There are usually from 600 to 1,280 spaces for holes on the Jacquard card or as many as the number of lashes or the threads in a repeat of the pattern. More warp threads may be handled by joining two or three cords before they pass through the card. This doubles or triples the pattern in one width of the goods. There are as many Jacquard cards in the set as there are threads in the filling required before the pattern is completed. To repeat the pattern lengthwise, the endless chain of cards looped above the loom is simply run over and over. The designs to be transferred to the Jacquard cards are on paper ruled into small squares, each square represents a thread, and a machine, directed by hand, in accordance with the pattern, punches the cards. Ribbon and Necktie Weaving The most striking difference between ribbon and broad goods weaving is that, because of their narrowness, from 20 to 30 ribbons may be woven on the same loom at once. Each ribbon has, however, its own shuttle, but, instead of being more than a foot long, as in the case of broad goods, is only five or six inches long. It is carried by a rack and pinion back and forth, practically in plain sight, from one side of the narrow warp to the other. The same principles are applied to ribbon as to broadcloth weaving, but the warp and cloth beams are only large spools, while the shuttle seems diminutive in comparison. The weaving of tubular neckties gives much the same general impression as that of ribbon, but with a few unique exceptions. The tie is woven smaller in the neck through the narrow part. The neck is made softer with fewer picks of the shuttle per inch. Probably the most remarkable product of necktie weaving is the Cheney tubular tie. This tie is woven without a side seam or selvedge. It may be worn either side front, or turned inside out, and again exhibited either face to the world. Ties may also be knitted on machines, which regulate the different designs, by pattern wheel. Others are cut out of broad silk and sewed.
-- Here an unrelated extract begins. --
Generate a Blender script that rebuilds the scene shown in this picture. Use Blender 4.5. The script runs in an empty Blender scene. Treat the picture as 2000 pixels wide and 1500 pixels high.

Ribbon Loom Weaving Neckties Cheney Brothers’ Factory 1916





Velvet Weaving and Finishing Cheney Brothers are the largest manufacturers of velvets in the United States. Their velvets are made in almost five hundred different colors and shades. Velvets were formerly woven over wires in such a way that on the face of the cloth, loops were formed, which could be cut open by hand to make the pile. They are now woven with two pieces, face to face, with the pile threads running up and down between them. As fast as woven a sharp knife travels back and forth between the two pieces cutting the pile threads in the center so as to leave the ends standing straight up for the pile. If dyeing has already been done in the yarn, the velvets are sent, after weaving to the shearing room. Here they are run over the large revolving cylinders of brushing machines, which clean them, and pull up, and carefully shear, or even off, the pile.

In the sizing room it is stretched to uniform width on a tentering frame, sized or starched, and ironed on back. In the finishing room, the velvet is measured on a cylinder with the length indicator, split into two widths, put through another brushing machine, dried if necessary, and softened in a breaking machine. For shipping, panne velvet is rolled up, plain velvet is folded, and both are stitched to prevent slipping and wrinkling. In the wet finishing room, chiffon velvets are wet­sprayed, run through a carder to pick up the pile, cleaned on a brushing frame, dried in a great heat box, again atomized, re­carded, dried, steamed and dried again. One of the most striking impressions about silk manufacture is the very multiplicity of processes which a piece of goods must undergo after weaving before it is ready to lay on the counter. A piece may be run over as many as one hundred fifty times in various processes after it comes from the loom before ready for shipment.